Reflections

TWENTY-FIRST SUNDAY IN ORDINARY TIME (2020)

TWENTY-FIRST SUNDAY IN ORDINARY TIME (2020)

Readings:Isaiah 22;15, 19-23Psalms 138:1-3, 6, 8Romans 11:33-36Matthew 16:13-20

“Oh, the depth of the riches and wisdom and knowledge of God! How inscrutable are His judgements and how unsearchable His ways!” (Romans 11:33). Our second reading begins with words that we should be prompted to say each and every time we have the privilege of coming close to that God – in the Eucharist, in our private prayers, in our silent moments, in all our needs, and in times of difficulties. Our God is predictable only to the extent that we know God is all-loving, even if circumstances might suggest otherwise.

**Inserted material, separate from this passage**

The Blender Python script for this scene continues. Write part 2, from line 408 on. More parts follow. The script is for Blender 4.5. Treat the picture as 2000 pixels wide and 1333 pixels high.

God’s judgements are “inscrutable” (impenetrable and unfathomable), and they are incapable of being investigated. When God is manifested to us, in any and all fashions, all we can do is stand in awe, like Elijah at the mouth of the cave.
Perhaps that is why the response of Peter in today’s gospel is so important, a response to a question directly asked by Jesus: “Who do people say that the Son of Man is?” Jesus further sharpens His question by saying He is not interested in what others are saying: John the Baptist, Elijah, Jeremiah, one of the prophets. Jesus wants to know what the disciples themselves are thinking, and Simon Peter boldly answers in a marvelous confession of faith: “You are the Christ, the Son of the living God.” While the third person of the blessed Trinity is never mentioned, it is clearly the Spirit that has “revealed this” to Peter, and Jesus states that Peter, like his name indicates (Cephas), will be the rock upon which the Church will be built, and the “keys of the kingdom” will be given to Peter. This is not meant to be a reward for Peter’s insight, but rather an insight into what will happen (and is happening in the Church when the gospel was being written). The “keys” echo the “key” from our first reading given to the new leader Eliakim, which is the “key of the House of David,” which will give Eliakim the authority to rule, and lead, and “be a father to the inhabitants of Jerusalem” (the Israelites). Those “keys” give Peter a similar authority to teach and guide, to bind and loose.
Jesus already knows that Peter is not a perfect person, as the gospel next week will show so clearly. Jesus will go so far as to call Peter “Satan,” not a name of endearment. In today’s gospel where Peter shines so brightly, it is because of his strong faith, a faith that could recognize Jesus’ divine origins, a faith that saw Jesus as the long-awaited Messiah, the “Christ.” It is faith which always elicits a reaction by Jesus, even as we witnessed last week with the Canaanite woman. It is faith which will overcome Peter’s shortcomings so evident in the gospels – his impetuousness, his attempted interference with God’s plan (next week), and his denial of knowing Jesus – and it is faith which will make him the foundation stone of the Church.
The question boldly answered by Peter, was directed to all of the disciples, and it is a question that is asked of us as well. Who do we say Jesus is? Is He just the problem solver, the one we go to when we encounter the problems that are part of each and every day? Is He the miracle worker we go to when our needs are extreme? Is Jesus the key to our getting into heaven, no matter how we have lived our lives? It is not impossible that Jesus could be many things to all of the people that He desires to draw near to Him. But what is indispensable to our faith is to be able to say along with Peter, “You are the Christ, the Son of the living God.” The One who took on human flesh, the One who walked on this earth more than two-thousand years ago that He might teach us how to live our lives, is most importantly the long awaited Messiah, the Christ who was predicted by the prophets. He is our refuge, our hope, the source of all love, and Jesus expects us to do our best to walk in His ways. While we strive for a certain perfection, it is unlikely that many of us will attain it. It should be no small comfort that Jesus did not demand perfection to make Peter the pillar of His Church. As we said at the beginning of this reflection: “Oh, the depth of the riches and wisdom and knowledge of God! How inscrutable are His judgements and how unsearchable His ways!”